>> begin DATA SEGMENT

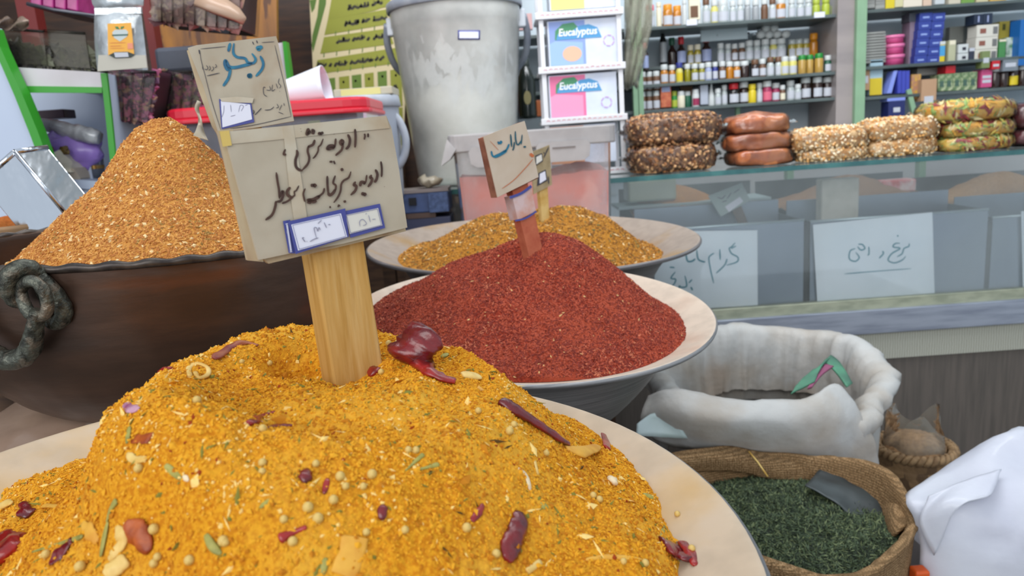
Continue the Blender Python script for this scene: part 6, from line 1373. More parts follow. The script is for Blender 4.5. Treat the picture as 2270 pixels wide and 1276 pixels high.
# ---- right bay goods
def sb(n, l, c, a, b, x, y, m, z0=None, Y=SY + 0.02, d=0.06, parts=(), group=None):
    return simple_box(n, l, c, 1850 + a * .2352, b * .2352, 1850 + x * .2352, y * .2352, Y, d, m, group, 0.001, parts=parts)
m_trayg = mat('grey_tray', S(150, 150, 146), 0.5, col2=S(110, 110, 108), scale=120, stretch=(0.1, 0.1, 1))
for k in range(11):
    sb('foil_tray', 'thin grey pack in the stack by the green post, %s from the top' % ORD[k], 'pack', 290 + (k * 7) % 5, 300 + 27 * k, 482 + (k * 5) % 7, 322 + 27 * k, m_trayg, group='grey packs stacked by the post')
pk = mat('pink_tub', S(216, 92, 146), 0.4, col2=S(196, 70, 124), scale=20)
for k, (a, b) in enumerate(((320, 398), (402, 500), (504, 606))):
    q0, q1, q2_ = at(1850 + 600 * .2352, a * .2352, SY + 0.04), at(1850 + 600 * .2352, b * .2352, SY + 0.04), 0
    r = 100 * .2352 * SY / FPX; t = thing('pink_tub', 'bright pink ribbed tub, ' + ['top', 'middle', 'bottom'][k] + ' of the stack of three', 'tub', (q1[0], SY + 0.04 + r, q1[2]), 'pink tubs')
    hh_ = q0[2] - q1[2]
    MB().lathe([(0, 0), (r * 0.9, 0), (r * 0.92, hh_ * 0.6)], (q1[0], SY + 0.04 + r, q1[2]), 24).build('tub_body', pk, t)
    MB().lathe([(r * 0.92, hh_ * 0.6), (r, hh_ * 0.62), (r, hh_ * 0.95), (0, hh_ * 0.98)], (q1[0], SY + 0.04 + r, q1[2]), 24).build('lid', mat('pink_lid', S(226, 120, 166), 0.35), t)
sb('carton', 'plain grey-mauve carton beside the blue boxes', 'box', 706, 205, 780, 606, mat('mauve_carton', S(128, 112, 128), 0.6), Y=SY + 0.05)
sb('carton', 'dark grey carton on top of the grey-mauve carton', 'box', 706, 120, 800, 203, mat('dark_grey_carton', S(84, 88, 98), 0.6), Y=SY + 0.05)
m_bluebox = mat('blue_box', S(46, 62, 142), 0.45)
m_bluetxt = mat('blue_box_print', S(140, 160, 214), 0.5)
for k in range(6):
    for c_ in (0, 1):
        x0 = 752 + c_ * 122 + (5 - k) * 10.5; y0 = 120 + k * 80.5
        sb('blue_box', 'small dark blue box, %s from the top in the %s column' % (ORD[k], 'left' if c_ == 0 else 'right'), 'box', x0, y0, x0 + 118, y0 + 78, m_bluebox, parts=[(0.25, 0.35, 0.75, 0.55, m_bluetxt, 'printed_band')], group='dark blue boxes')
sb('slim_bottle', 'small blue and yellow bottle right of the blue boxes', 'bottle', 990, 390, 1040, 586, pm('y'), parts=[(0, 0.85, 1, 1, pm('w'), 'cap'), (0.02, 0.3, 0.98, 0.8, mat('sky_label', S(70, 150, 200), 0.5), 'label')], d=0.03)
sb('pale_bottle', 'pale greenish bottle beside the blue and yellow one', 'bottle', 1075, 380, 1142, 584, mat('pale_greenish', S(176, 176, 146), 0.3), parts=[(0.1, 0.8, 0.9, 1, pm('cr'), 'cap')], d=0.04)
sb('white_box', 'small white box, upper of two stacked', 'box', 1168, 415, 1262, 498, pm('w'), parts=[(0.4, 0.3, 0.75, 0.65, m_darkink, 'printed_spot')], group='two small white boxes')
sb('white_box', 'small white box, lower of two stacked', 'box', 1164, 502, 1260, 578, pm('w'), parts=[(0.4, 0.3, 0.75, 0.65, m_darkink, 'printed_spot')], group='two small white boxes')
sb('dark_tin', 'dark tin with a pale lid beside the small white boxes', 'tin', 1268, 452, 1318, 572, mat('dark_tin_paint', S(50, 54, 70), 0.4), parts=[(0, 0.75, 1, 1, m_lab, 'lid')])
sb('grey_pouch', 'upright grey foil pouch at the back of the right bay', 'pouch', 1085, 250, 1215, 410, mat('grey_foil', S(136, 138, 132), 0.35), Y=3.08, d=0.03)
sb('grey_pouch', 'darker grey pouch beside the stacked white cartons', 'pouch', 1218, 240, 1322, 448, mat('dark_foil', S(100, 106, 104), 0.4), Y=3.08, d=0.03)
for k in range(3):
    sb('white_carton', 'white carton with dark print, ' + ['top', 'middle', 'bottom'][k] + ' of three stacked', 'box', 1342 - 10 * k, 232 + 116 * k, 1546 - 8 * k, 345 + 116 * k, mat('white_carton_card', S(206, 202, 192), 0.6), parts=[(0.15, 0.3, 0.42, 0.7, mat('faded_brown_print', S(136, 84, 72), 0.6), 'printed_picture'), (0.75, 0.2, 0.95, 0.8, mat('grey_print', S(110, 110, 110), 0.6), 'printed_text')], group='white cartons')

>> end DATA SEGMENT

| WRITTEN TASK |
Quote all the lines above exactly as given. Do not include the pictures.

| EXERCISE ANSWER |
Continue the Blender Python script for this scene: part 6, from line 1373. More parts follow. The script is for Blender 4.5. Treat the picture as 2270 pixels wide and 1276 pixels high.
# ---- right bay goods
def sb(n, l, c, a, b, x, y, m, z0=None, Y=SY + 0.02, d=0.06, parts=(), group=None):
    return simple_box(n, l, c, 1850 + a * .2352, b * .2352, 1850 + x * .2352, y * .2352, Y, d, m, group, 0.001, parts=parts)
m_trayg = mat('grey_tray', S(150, 150, 146), 0.5, col2=S(110, 110, 108), scale=120, stretch=(0.1, 0.1, 1))
for k in range(11):
    sb('foil_tray', 'thin grey pack in the stack by the green post, %s from the top' % ORD[k], 'pack', 290 + (k * 7) % 5, 300 + 27 * k, 482 + (k * 5) % 7, 322 + 27 * k, m_trayg, group='grey packs stacked by the post')
pk = mat('pink_tub', S(216, 92, 146), 0.4, col2=S(196, 70, 124), scale=20)
for k, (a, b) in enumerate(((320, 398), (402, 500), (504, 606))):
    q0, q1, q2_ = at(1850 + 600 * .2352, a * .2352, SY + 0.04), at(1850 + 600 * .2352, b * .2352, SY + 0.04), 0
    r = 100 * .2352 * SY / FPX; t = thing('pink_tub', 'bright pink ribbed tub, ' + ['top', 'middle', 'bottom'][k] + ' of the stack of three', 'tub', (q1[0], SY + 0.04 + r, q1[2]), 'pink tubs')
    hh_ = q0[2] - q1[2]
    MB().lathe([(0, 0), (r * 0.9, 0), (r * 0.92, hh_ * 0.6)], (q1[0], SY + 0.04 + r, q1[2]), 24).build('tub_body', pk, t)
    MB().lathe([(r * 0.92, hh_ * 0.6), (r, hh_ * 0.62), (r, hh_ * 0.95), (0, hh_ * 0.98)], (q1[0], SY + 0.04 + r, q1[2]), 24).build('lid', mat('pink_lid', S(226, 120, 166), 0.35), t)
sb('carton', 'plain grey-mauve carton beside the blue boxes', 'box', 706, 205, 780, 606, mat('mauve_carton', S(128, 112, 128), 0.6), Y=SY + 0.05)
sb('carton', 'dark grey carton on top of the grey-mauve carton', 'box', 706, 120, 800, 203, mat('dark_grey_carton', S(84, 88, 98), 0.6), Y=SY + 0.05)
m_bluebox = mat('blue_box', S(46, 62, 142), 0.45)
m_bluetxt = mat('blue_box_print', S(140, 160, 214), 0.5)
for k in range(6):
    for c_ in (0, 1):
        x0 = 752 + c_ * 122 + (5 - k) * 10.5; y0 = 120 + k * 80.5
        sb('blue_box', 'small dark blue box, %s from the top in the %s column' % (ORD[k], 'left' if c_ == 0 else 'right'), 'box', x0, y0, x0 + 118, y0 + 78, m_bluebox, parts=[(0.25, 0.35, 0.75, 0.55, m_bluetxt, 'printed_band')], group='dark blue boxes')
sb('slim_bottle', 'small blue and yellow bottle right of the blue boxes', 'bottle', 990, 390, 1040, 586, pm('y'), parts=[(0, 0.85, 1, 1, pm('w'), 'cap'), (0.02, 0.3, 0.98, 0.8, mat('sky_label', S(70, 150, 200), 0.5), 'label')], d=0.03)
sb('pale_bottle', 'pale greenish bottle beside the blue and yellow one', 'bottle', 1075, 380, 1142, 584, mat('pale_greenish', S(176, 176, 146), 0.3), parts=[(0.1, 0.8, 0.9, 1, pm('cr'), 'cap')], d=0.04)
sb('white_box', 'small white box, upper of two stacked', 'box', 1168, 415, 1262, 498, pm('w'), parts=[(0.4, 0.3, 0.75, 0.65, m_darkink, 'printed_spot')], group='two small white boxes')
sb('white_box', 'small white box, lower of two stacked', 'box', 1164, 502, 1260, 578, pm('w'), parts=[(0.4, 0.3, 0.75, 0.65, m_darkink, 'printed_spot')], group='two small white boxes')
sb('dark_tin', 'dark tin with a pale lid beside the small white boxes', 'tin', 1268, 452, 1318, 572, mat('dark_tin_paint', S(50, 54, 70), 0.4), parts=[(0, 0.75, 1, 1, m_lab, 'lid')])
sb('grey_pouch', 'upright grey foil pouch at the back of the right bay', 'pouch', 1085, 250, 1215, 410, mat('grey_foil', S(136, 138, 132), 0.35), Y=3.08, d=0.03)
sb('grey_pouch', 'darker grey pouch beside the stacked white cartons', 'pouch', 1218, 240, 1322, 448, mat('dark_foil', S(100, 106, 104), 0.4), Y=3.08, d=0.03)
for k in range(3):
    sb('white_carton', 'white carton with dark print, ' + ['top', 'middle', 'bottom'][k] + ' of three stacked', 'box', 1342 - 10 * k, 232 + 116 * k, 1546 - 8 * k, 345 + 116 * k, mat('white_carton_card', S(206, 202, 192), 0.6), parts=[(0.15, 0.3, 0.42, 0.7, mat('faded_brown_print', S(136, 84, 72), 0.6), 'printed_picture'), (0.75, 0.2, 0.95, 0.8, mat('grey_print', S(110, 110, 110), 0.6), 'printed_text')], group='white cartons')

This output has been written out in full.